Une autre publication de Warda A., postée cette fois sur Snapchat, lui vaut également ses ennuis avec la justice. « Je vous le dis, n’ayez pas peur de le dire, le Hamas ce n’est pas des terroristes, ce n’est pas un mouvement terroriste », affirme-t-elle dans cette vidéo. Elle qualifie cette organisation de « mouvement politique, avec une branche armée » qui « défend la Palestine ». La présidente du tribunal l’interroge sur « l’intérêt » qu’elle porte à ce conflit. « Aujourd’hui, c’est un peu le débat d’une bonne partie du monde. Donc c’est un peu normal que je me sente impactée par ce qu’il se passe », répond celle qui se décrit comme une « fille lambda qui se retrouve otage de tout ce qu’il se passe, qui dit ce qu’elle pense ». A travers ces publications, elle a « voulu expliquer qu’on est manipulé par la propagande [des médias] qui essaie de nous diviser ». « C’est rajouter de l’horreur à l’horreur. » Ses propos, assure-t-elle, ont été sortis de leur « contexte ».

« Pour moi, le 7 octobre, c’est le début d’une guerre. Je ne remets pas en cause que le 7 octobre soit un acte terroriste », poursuit la prévenue. Avant de préciser que, pour elle, « le Hamas est un mouvement politique avec une branche armée ». « Plusieurs politiques français le disent », se justifie-t-elle. Pourquoi a-t-elle ajouté à ses vidéos un bandeau sur lequel est inscrit « Israël je t’aime » ? « C’est une façon de déjouer les algorithmes. Pour qu’il arrête de bloquer mes vidéos. C’est une forme de ruse », indique-t-elle. « Je me suis aperçue que mes stories étaient bloquées quand je défendais les Gazaouis. » Warda A. dit regretter la situation. « Ça a été beaucoup trop loin.

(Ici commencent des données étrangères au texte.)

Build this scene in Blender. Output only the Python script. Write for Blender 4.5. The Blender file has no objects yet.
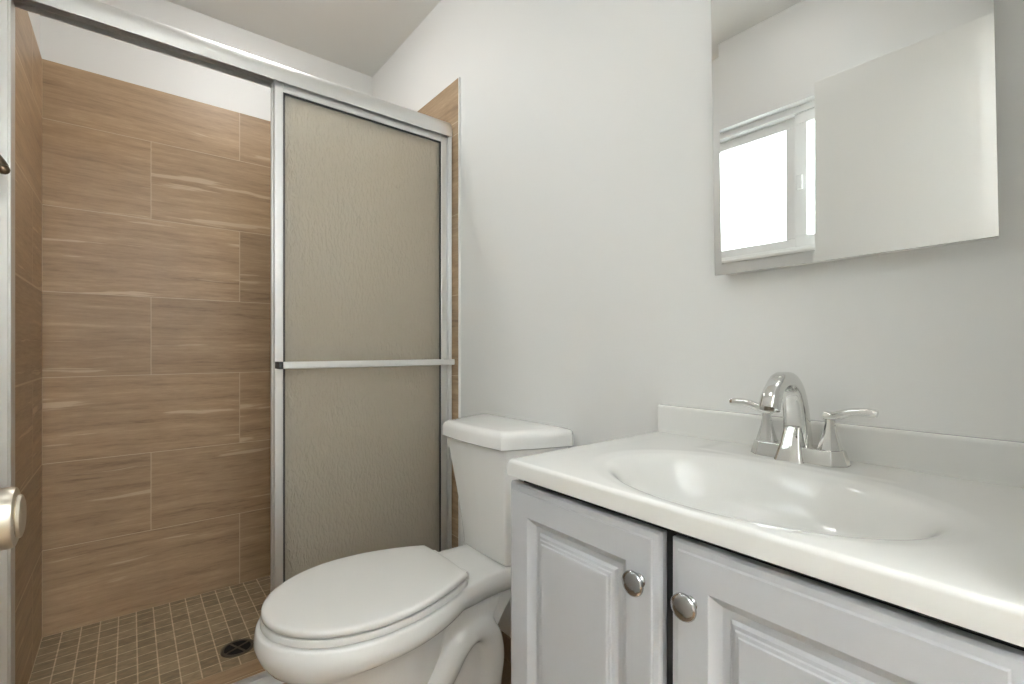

On m’a fait passer pour une raciste, une antisémite. J’ai eu des menaces de mort, sur moi, mes enfants. » Elle assure ne pas avoir conscience d’avoir fait « quelque chose de mal ». Ses propos, jure-t-elle, ont été « mal interprétés ».

« Il y a des limites à la liberté d’expression »

« Ce que j’essaie de défendre depuis le début, c’est la paix », ajoute-t-elle, précisant avoir l’impression qu’on cherche à la « faire passer pour une islamiste, une extrémiste ». La prévenue affirme s’informer grâce aux réseaux sociaux, et trouver d’autres sources sur Google. Pour elle, cette affaire de bébé retrouvé brûlé dans un four « ne peut pas être vraie ». « Ça me choque trop. Je peux comprendre qu’on ne soit pas d’accord avec ce que je pense. Je vois quelque chose qui est dit, qu’on dément, une rumeur. »

Alors que vient le tour des sept parties civiles de l’interroger, la trentenaire prévient qu’elle ne veut répondre qu’aux juges. Les avocats tentent malgré tout de la faire réagir. En vain. « Ne pas répondre est un droit mais ça veut dire quelque chose », estime Me Muriel Ouaknine Melki, l’avocate l’Organisation Juive Européenne (OJE), qui demande au tribunal d’entrer en voie de condamnation. Pour Me Oudy Bloch, l’avocat de l’Organisation juive européenne (OJE), Warda A. est « dangereuse ». « Depuis le 7 octobre, j’ai la nausée de tous ces propos abjects tenus en public, j’ai la nausée de ceux qui refusent de voir que l’idéologie du Hamas est la même que celle de Daesh », dénonce l’avocat. « Il y a des limites à la liberté d’expression », plaide de son côté Me Gilles Pudlowski, l’avocat de la Licra (Ligue internationale contre le racisme et l’antisémitisme).

« Si c’était vrai, elle ne l’aurait pas fait »

« Des milliers de personnes ont été choquées par les propos de la prévenue », souligne Me Corinne Serfati, l’avocate du Bureau national de vigilance contre l’antisémitisme. Avant d’ajouter : « Par la condamnation que vous prononcerez, vous montrerez que le racisme, l’antisémitisme ne constitue pas une idée mais un délit. » Pour le procureur de la République, « le fait de présenter les auteurs d’un acte terrorisme sous un jour favorable est bien évidemment constitutif d’une infraction ». Le magistrat, qui estime que la prévenue « s’est radicalisée en un temps record », requiert 10 mois de prison avec sursis.

Pour Me Elisa Lashab, l’un des deux avocats de Warda A., sa cliente « ironise sur une information qu’elle sait fausse ». « Elle vous l’a dit, si c’était vrai, elle ne l’aurait pas fait », insiste-t-elle. La décision sera rendue le 6 décembre prochain.